Prior to the entry of industrial methods in wood production, the traditional Norwegian building methods with wood started in fact in the woods. In the old days, production of wooden materials started already years prior to their actual production. Selected were trees with the right growth, location, and quality, before  they were cut down at the right time. With cutting up the trunks, the right parts of the trunk were selected for the corresponding function in the construction. As an example, the heartwood was used mostly on the outside, where the forces of weather attacked mostly.  

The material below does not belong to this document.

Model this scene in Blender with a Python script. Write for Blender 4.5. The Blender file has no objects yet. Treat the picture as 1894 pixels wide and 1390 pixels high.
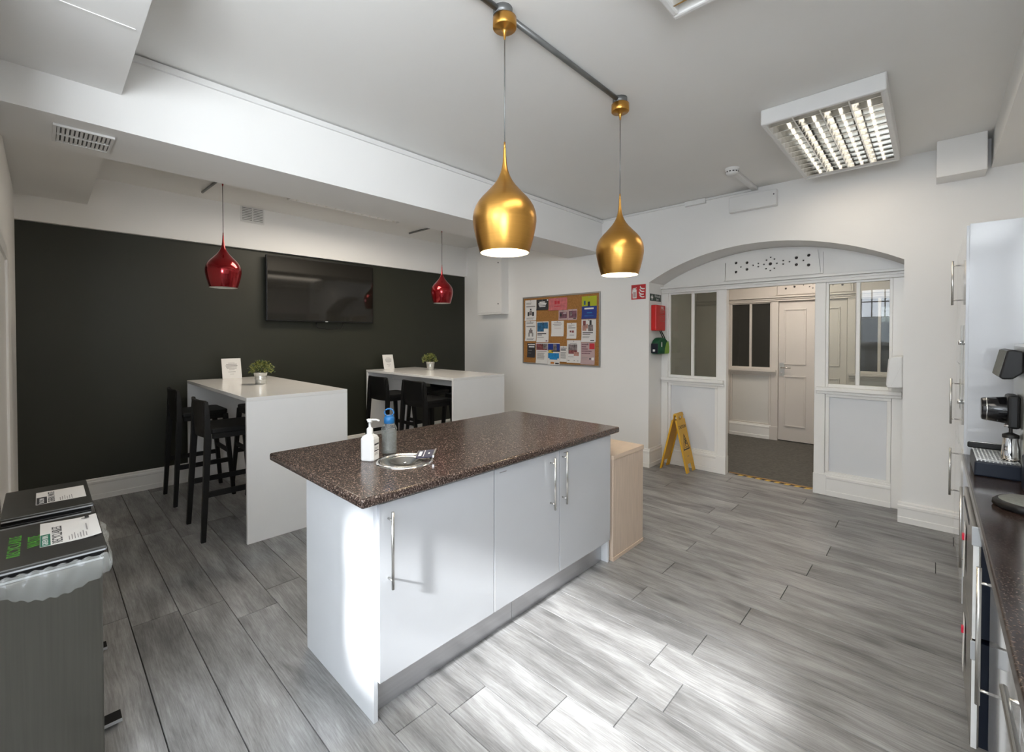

Unfortunately, in modern buildings the old knowledge is not used anymore. Today, trees are partly cut in summer. Wood cut in summer has a considerably shorter life span. The only selection criteria in further production are mainly based on quantity, in very few cases on quality. The cutting of trees happens fully automated and computer driven, without any qualitative evaluation. This approach continues in the further building process. Wood is usually used independent from its qualitative aspects. In this way, qualitative disadvantages appeared, which had to be remedied via technological solutions, for example through the use of highly poisonous waterproofing compounds. Today, wooden materials are mostly adapted to the industrial production processes and procedures. With our modular system, we are able to reverse the modern practices towards a more sustainable use of lumber.

The fundamental difference of our approach is based in the organizational form of the driving company under development of the system. 

The company Økologiske hus represented a local network of many small single entities, in our case about 30 small forestry companies with small lumbermills on an area of about 100,000 acres. Included were small companies producing components,  doors and windows, plumbing, electrical installation and a company producing concrete components.

The connected wood producing companies did the further refinement and finishing of the single components. In this way we were able to implement  the old and proven selection criteria and techniques of wood handling and use them within the system.

For waterproofing we used wood tar, which has been produced in accordance to a recipe, hundreds of years old. The wood tar was produced through an old pyrolysis technique. Different paintings based on wood tar were developed. Other products were timber shingles, eavestrough from wood and production of heartwood.

Through this type of organizational structure, we controlled the entire value chain. Central questions of wood selection were: 

• Where was the tree located? 
• How was it cut and treated? 
• Which parts of the trunk were used? 
• For which purpose?
• And how? 

The answers to these questions were implemented into the evaluation of lumber.

 A module comprises of various components. The entire system comprises 80 different components, which are individually specified in construction drawings. Some components are made of one single part, others are assembled from different single parts. The main elements comprise of assembled pedestals and beams. 

All construction elements are calibrated to a 60 cm x 60 cm (23.6 inches) center/center distance. All wooden materials have a defined moisture content, degree of burden and quality. For the production of the single components and also in the assembly process, the polarity of the wood is defined. 

Constructive wood protection: 

The core part of the beam or plank is more resistant against influences of the weather.